Ich glaube: In einer Gesellschaft, in der Gleichberechtigung gelebt wird, braucht es mehr als gendergerechte Sprache. Und ja, vielleicht müssen wir dafür auch die Bedeutung von Geschlechtern im Allgemeinen diskutieren. Und das ist sicher kein Thema für Karnevalsreden.
Eine reine Anpassung des Sprachgebrauchs jedenfalls wird weder das Gender-Pay-Gap noch die Männerdominanz in Führungsebenen auflösen. Sie kann jedoch dazu führen, dass durch den bewussten Sprachgebrauch unser Denken erweitert wird und dadurch jene gewohnten Mechanismen und Strukturen aufgebrochen werden, die Gleichberechtigung entgegenstehen.
Wir reden über viele, aber nur mit wenigen
Deutschland sieht bei den Lohnunterschieden zwischen Männern und Frauen im europäischen Vergleich seit Jahren schlecht aus – und im neuen Bundestag sind so wenig Frauen vertreten, wie seit 20 Jahren nicht mehr. Daran muss sich etwas ändern.
Gleichberechtigung ist ein Thema, das alle betrifft und das nicht primär von den akademischen Spitzen diskutiert werden darf, sondern offen zugänglich sein muss. Nur so kann es gelingen, ein Gefühl von Gemeinschaft hervorzurufen und der derzeitigen Spaltung der Gesellschaft entgegenzuwirken. Lösungsansätze müssen so formuliert werden, dass jede*r erreicht wird, dass sich die Debatte nicht auf privilegierte, elitäre Kreise beschränkt.

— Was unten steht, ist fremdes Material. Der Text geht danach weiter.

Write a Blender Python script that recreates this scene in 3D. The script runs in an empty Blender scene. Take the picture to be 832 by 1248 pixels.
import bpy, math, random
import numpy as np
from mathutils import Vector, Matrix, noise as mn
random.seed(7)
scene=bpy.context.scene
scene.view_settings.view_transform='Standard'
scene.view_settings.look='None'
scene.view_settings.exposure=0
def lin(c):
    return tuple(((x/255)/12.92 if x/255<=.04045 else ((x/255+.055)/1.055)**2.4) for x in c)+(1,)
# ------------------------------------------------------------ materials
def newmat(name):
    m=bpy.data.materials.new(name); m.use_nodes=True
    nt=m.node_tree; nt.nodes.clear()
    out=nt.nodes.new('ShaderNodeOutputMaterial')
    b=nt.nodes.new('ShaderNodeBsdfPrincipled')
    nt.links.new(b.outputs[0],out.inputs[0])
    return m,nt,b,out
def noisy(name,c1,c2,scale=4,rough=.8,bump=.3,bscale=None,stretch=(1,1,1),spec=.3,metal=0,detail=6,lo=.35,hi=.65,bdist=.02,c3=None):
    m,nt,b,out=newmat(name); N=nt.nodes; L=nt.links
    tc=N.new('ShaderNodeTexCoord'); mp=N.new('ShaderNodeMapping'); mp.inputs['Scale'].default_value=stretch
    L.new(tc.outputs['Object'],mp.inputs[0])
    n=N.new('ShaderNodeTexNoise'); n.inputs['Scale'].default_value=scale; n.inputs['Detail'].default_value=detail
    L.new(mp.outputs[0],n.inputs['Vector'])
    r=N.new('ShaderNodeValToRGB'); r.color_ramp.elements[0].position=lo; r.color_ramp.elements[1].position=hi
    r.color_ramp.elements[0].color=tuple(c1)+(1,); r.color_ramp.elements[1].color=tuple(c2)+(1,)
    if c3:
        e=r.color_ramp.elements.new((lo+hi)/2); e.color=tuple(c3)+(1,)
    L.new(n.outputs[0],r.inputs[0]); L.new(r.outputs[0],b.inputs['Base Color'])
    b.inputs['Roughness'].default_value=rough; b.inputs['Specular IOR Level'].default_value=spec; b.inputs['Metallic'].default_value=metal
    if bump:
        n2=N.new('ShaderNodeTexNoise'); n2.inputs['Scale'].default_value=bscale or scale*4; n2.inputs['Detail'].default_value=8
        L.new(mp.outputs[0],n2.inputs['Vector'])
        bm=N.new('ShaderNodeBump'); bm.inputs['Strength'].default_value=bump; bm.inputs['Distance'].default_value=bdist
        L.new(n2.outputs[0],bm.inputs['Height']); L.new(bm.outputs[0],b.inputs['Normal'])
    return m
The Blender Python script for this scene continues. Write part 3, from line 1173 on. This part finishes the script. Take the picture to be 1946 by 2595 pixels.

Viele Menschen sehen sich abgehängt oder sind vielleicht auch einfach nur genervt, weil das Thema Gleichberechtigung der Geschlechter maßgeblich unter dem Begriff Gendern diskutiert wird. Andere wichtige Aspekte der Gleichberechtigung fallen dieser Verengung mitunter zum Opfer oder kommen nicht ausreichend zur Sprache.
Wir brauchen mehr als die Macht der Sprache
Und trotzdem: Sprache besitzt Macht. Und diese Macht sollten wir gezielt nutzen – auch, um Gendergerechtigkeit voranzutreiben. Natürlich ist es nicht möglich, jahrhundertealte Denkweisen von Millionen von Menschen von heute auf morgen zu ändern. Doch Gendern bietet die Möglichkeit, unsere Wahrnehmung zu stärken, Einfluss zu nehmen und das Problem der Gleichberechtigung so mittel- bis langfristig anzugehen. Weitere Aspekte zur Schaffung von Gleichstellung dürfen dabei jedoch nicht aus den Augen verloren werden. Denn wenn es uns tatsächlich darum geht, geschlechtsunabhängige Gleichberechtigung zu erreichen, dann reicht Sprache alleine nicht aus. Vielmehr müssen wir das geschlechtsspezifische Lohngefälle überwinden und für eine angemessene Repräsentation aller Geschlechter in allen Bereichen sorgen. Und das sind nur die dringendsten Aspekte.